Over the past several months, the FCC and Justice Department have been working overtime, and fighting hard to tap not only your landline phone, your cellphone, but to tap Internet phonecalls, as well.
Effective in May, those who provide "voice transmission," and broadband services will have to ensure that their equipment is wiretap-ready, and accessible to your local police force, and the FBI. The new legislation is modeled after the 1994 Communications Assistance for Law Enforcement, or CALEA, which was designed primarily to facilitate wiretaping of mobile phones. This new legislation is intended to expand governmental surveillance powers to cover companies like Vonage, so the progression evolves thus: first we can tap Ma Bell, then Cingular Wireless, then Yahoo emails, then Vonage.
The rules set to go into effect in a couple of months have been challenged by a U.S. appeals panel, back in July, at which U.S. District Judge Harry T. Edwards called courtroom arguments made by the FCC "goobledygook." (VoIP News Net) He was, in my opinion, being kind. Civil liberties groups have expressed outrage over the FCC expansionism claiming that this legislation doesn't take into account the fundamental difference between the telephone, a vehicle for conversation, and the Internet, a tool by which information is acquired and conveyed.
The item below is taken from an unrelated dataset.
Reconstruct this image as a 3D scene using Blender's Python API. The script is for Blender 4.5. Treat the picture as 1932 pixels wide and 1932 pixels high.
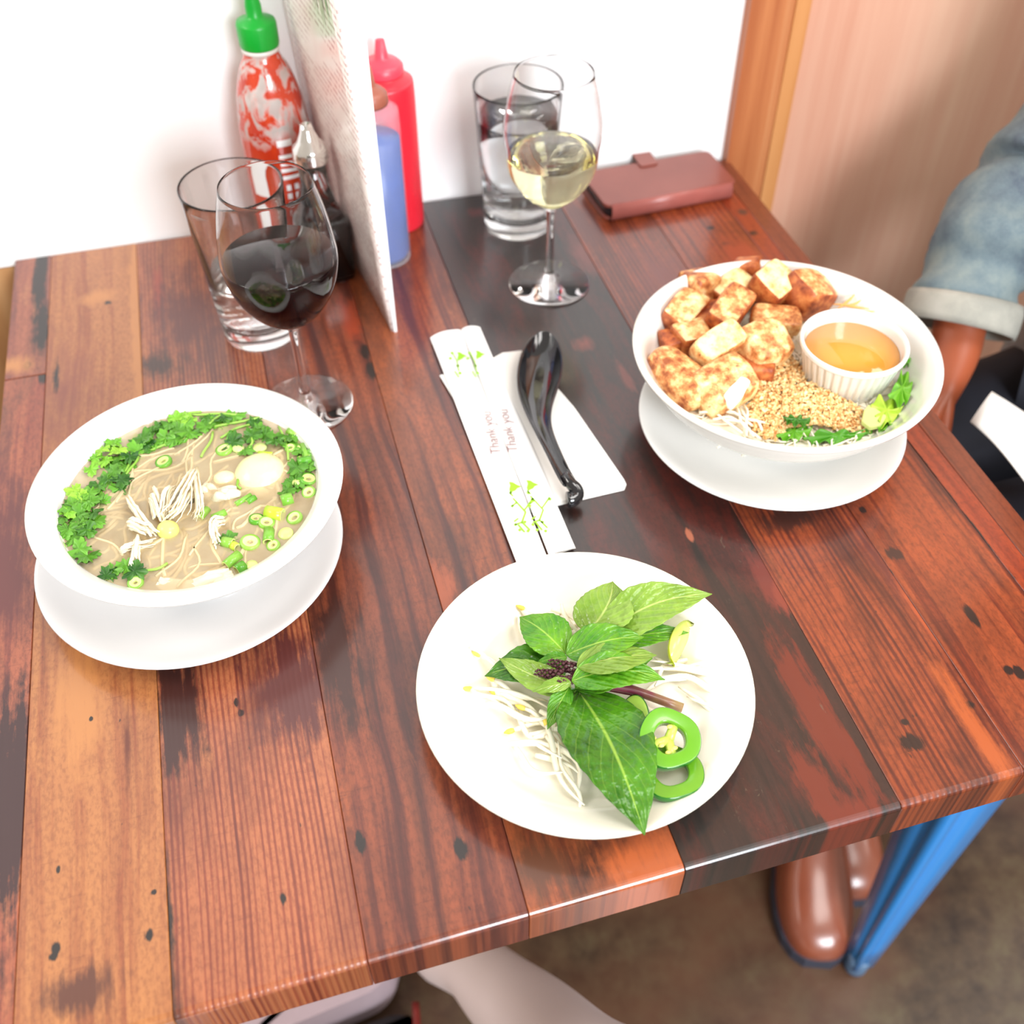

Lawyers for the government argued only that the 1994 law was intended to be applied to future technology; the Judge wasn't buying that, and neither are we.
Moreover, claims by the Justice Department that not increasing wiretapping capability to encompass the rapidly proliferating Internet phone industry will transform the Web into a refuge for "criminals and terrorists" are not only hackneyed, they're transparent enough for a six year old to see through.
Alarmingly, with all the discourse about theoretical differences between online, and real time telephonics, what seems to have been lost in arguments for and against the FCC's new rules to require ISPs to ensure that their equipment can be hacked by law enforcement is that this is yet another pernicious step on the part of this administration to use technology that is so advanced that it can inherently sidestep FISA, and warrants and, in effect, cut right to the chase; the chase, of course, being access to your personal calls and mine.
Those judges on the panel who attempted to justify court-ordered wiretaps of Voice Over Internet Protocols, like Vonage, using the flawed logic that they are essentially no different from traditional telephones are myopic in their inability to acknowledge inevitable future technological inroads, and the potential threat to the First Amendment that inheres in laying the groundwork for this kind of Internet eavesdropping by the government on unsuspecting, and undeserving citizens.
Caveat emptor; if we, consumers, stand by and allow the expansion of federal eavesdropping from basic phone calls to cell phones to emails, and now to Skype, or Internet, calls, then we have only ourselves to blame. It's time that not only civil libertarians, but Internet Service Providers, stand up to this administration's ongoing assault on privacy, and the First Amendment. Congress is threatening to use the power of the purse to prevent military expansionism, we must likewise consider a boycott of those companies, and service providers, who comply with these new rules that are scheduled to go into effect in May.